Insgesamt fünf Slowaken heuerte Weidens einziger Spargelbauer für die Ernte 2005 an. Sie kommen zeitlich versetzt, denn jeweils nach 50 Tagen erlischt die Arbeitserlaubnis. Auf Brunners Hof haben sie freie Kost und Logie, sind "absolut ins Familienleben integriert", wie der 42-Jährige berichtet. Früh, mittags und abends sitzen sie mit Reinhard und Helga Brunner und den Kindern am Tisch. Für den Chef sind die Slowaken unersetzliche Helfer - letzteres sagt der Landwirt in Richtung jener Politiker, die künftig mehr deutsche Arbeitslose aufs Feld beordern wollen. Brunner hat da so seine Erfahrungen ...
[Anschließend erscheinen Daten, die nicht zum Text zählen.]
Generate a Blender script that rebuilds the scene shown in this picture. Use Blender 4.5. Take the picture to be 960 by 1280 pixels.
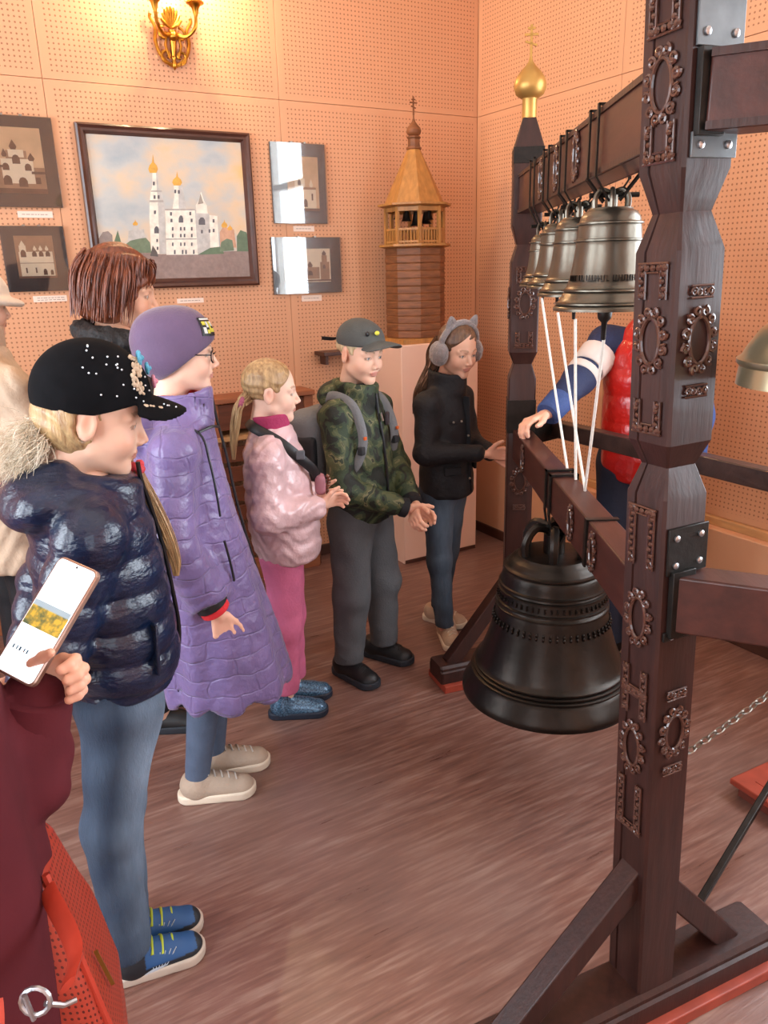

"Ich brauche zehn Tage, bis ich einen Neuen so weit angelernt habe, dass er vernünftige Arbeit abliefert", berichtet er. So lange aber hielt noch kein Deutscher durch. Im letzten Jahr warf eine von der Arbeitsagentur vermittelte ABM-Kraft, "Ende 40", nach sieben Tagen das Handtuch. Ein junger deutscher Arbeitsloser war bereits fest eingeplant für die Helfertruppe - und sagte einen Tag vor dem Einsatz ab. Erst am Donnerstagmorgen übte sich ein weiterer Jobsuchender in der Knochenarbeit. Um dann festzustellen: "Das ist nichts für mich."

Feldarbeit im Urlaub

Freitag, 8 Uhr. Ein klarer Morgen. Die Luft ist kalt, doch Jan Schwarz steht der Schweiß auf der Stirn. Zwei Stunden Bücken und Stechen hat er hinter sich gebracht, eine weitere liegt vor ihm. Und am Abend die nächste Drei-Stunden-Schicht. Schon jetzt "tut mir alles weh", bekennt der deutschstämmige 55-Jährige. In der Slowakei ist er Elektromechaniker bei der Bahn. "Da arbeitet man mehr mit dem Kopf." Für die Spargelernte, zu der er über Kontakte zu seiner Pirker Verwandtschaft kam, nimmt er freie Tage. "Urlaub auf dem Bauernhof" mal anders. Ein Übermaß an Erholung ist hier nicht gerade geboten.

"Ich habe nichts dagegen, auch mal deutsche Arbeitslose zu beschäftigen", merkt der Chef an. "Wenn ich mein Produkt in der Region verkaufen will, muss ich auch was für die Region tun. Aber ganz ohne die Slowaken wäre ich absolut aufgeschmissen." An diesem Morgen (ver-)suchen noch andere Helfer ihr Glück in 20 Zentimetern Tiefe: junge Landwirtschaftsschüler, die zum Praktikum antreten. Dem ungeschickten Redakteur zum Trost. Ein zaghafter Stich, ein beherzter Ruck - und der Schüler beendet seinen ersten Versuch, indem er das kümmerliche Ende einer abgebrochenen Spargelstange in der Hand hält. Reinhard Brunner demonstriert nochmals, wie's geht. Es geht zack-zack bei ihm. "Seht ihr? Ist doch ganz einfach!" Selten so gelacht.